Na cultura bíblica, a pesca, assim como a colheita da lavoura, são figuras da intervenção definitiva de Deus na história da humanidade. Na imagem da pesca, há dois aspectos a serem destacados. O primeiro é a imagem do grande coletivo. Na Bíblia, para falar da transformação que a vinda do Messias realiza no mundo, profetas como Ezequiel receberam como sinal a promessa de que águas estéreis ou sem peixe se tornariam fecundas e cheias de peixes. A mesma simbologia usada pelo profeta levou as primeiras comunidades cristãs a ligarem a imagem da pesca com a missão da Igreja, aberta para acolher muita gente, como uma grande rede que junta muitos peixes.
Ao fazer da pesca uma parábola da missão, é sempre bom recordar que se trata da missão mais ampla de testemunho do projeto divino no mundo e não apenas da missão ministerial interna da Igreja (nem sempre as pessoas conseguem distinguir isso). Conforme o relato, a pesca seria o trabalho de Pedro e a ele se juntam dois companheiros, também pescadores: os dois irmãos Tiago e João. Esses três serão os pilares do grupo dos Doze: Pedro, Tiago e João. Cada um deles representa um modelo diferente de missão. Não existe um modo único de ser ministro ou de cumprir a missão. Os ministérios são diversos, e a missão deve zelar por essa diversidade. Diversidade não significa contradição ou polos opostos, mas sim diferentes estilos e funções.
O que deve ficar claro é que a pesca significa inserção no mundo dos trabalhadores e trabalhadoras e a palavra de Jesus manda avançar para águas mais profundas. Não podemos interpretar essas palavras apenas como um apelo à interioridade psicológica de cada um. Embora seja necessário que cada um(a) de nós se situe sempre nas águas profundas do próprio ser para acolher a palavra de Jesus, aqui se trata das águas profundas do mundo real e concreto.
Trata-se de se inserir em um mundo que, hoje, é cada vez mais complexo. Só quando nos colocamos nessa realidade é que podemos testemunhar que, seja como for, o projeto divino de salvação está em andamento e este mundo tem cura e pode ser transformado.

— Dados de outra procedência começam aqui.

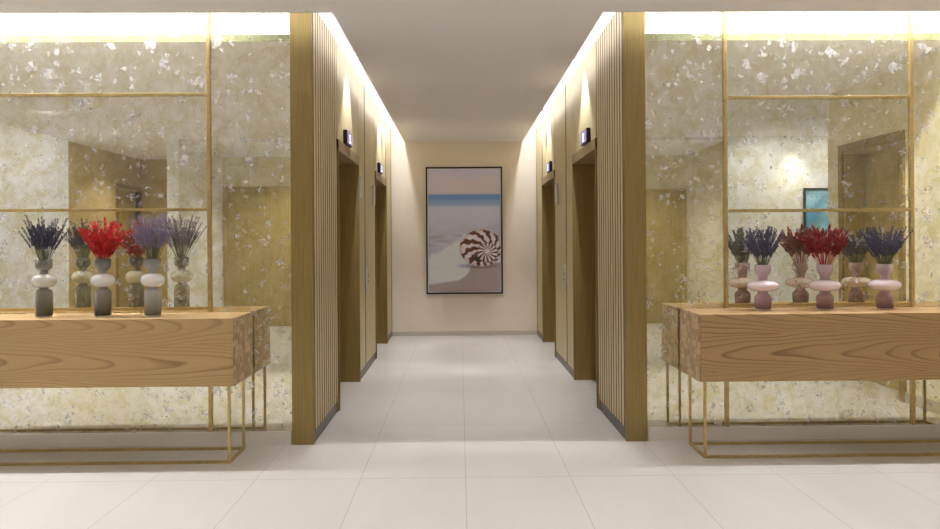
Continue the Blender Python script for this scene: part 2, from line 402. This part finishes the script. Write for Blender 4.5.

E “fizeram sinal para companheiros(as) de outras barcas irem ajudar. E eles foram e ajudaram na pescaria” (Lc 5,7). Isso significa que o testemunho do reinado divino deve ser ecumênico e interreligioso. As várias “barcas” culturais, com suas diferenças culturais e religiosas, são bem-vindas à missão de testemunhar o Evangelho de Jesus Cristo.